Cuando experimentamos lo nuevo que Dios crea en nosotros desde su amor y su perdón se abren ante nosotros nuevos caminos llenos de vida y de luz. Recordemos lo que nos decía el profeta en la primera lectura: ‘No recordéis lo de antaño, no penséis en lo antiguo; mirad que realizo algo nuevo; ya está brotando, ¿no lo notáis? Abriré un camino por el desierto, ríos en el yermo…’ Quiere el Señor hacer que los desiertos de nuestra vida ya no sean desiertos porque florezcan flores de vida en nosotros prometedores de hermosos frutos. Son esas nuevas actitudes de vida que tienen que ir floreciendo en nosotros. Nunca ya el juicio ni la condena. Para siempre ya la generosidad, el perdón, el amor, la concordia, la paz, la dicha para todos. Son las flores que tienen que florecer en la primavera de esta Pascua que vamos a celebrar.
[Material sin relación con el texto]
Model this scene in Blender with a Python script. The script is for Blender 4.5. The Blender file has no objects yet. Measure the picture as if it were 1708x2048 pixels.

Cuando hemos pasado en la vida por esos momentos difíciles donde quizá vimos la negrura de nuestra maldad y nuestro pecado, pero donde no nos ha faltado la experiencia enriquecedora del amor de Dios, nos sentimos en verdad transformados, fortalecidos para emprender ese camino nuevo que nos conduzca a la santidad. Si ‘el Señor ha estado grande con nosotros’ como decíamos en el salmo, claro que nos llenamos de alegría y nuestra vida ya va a ser distinta para siempre.
¿Cómo se sentiría aquella mujer cuando Jesús le dice ‘yo tampoco te condeno, vete y no peques más’?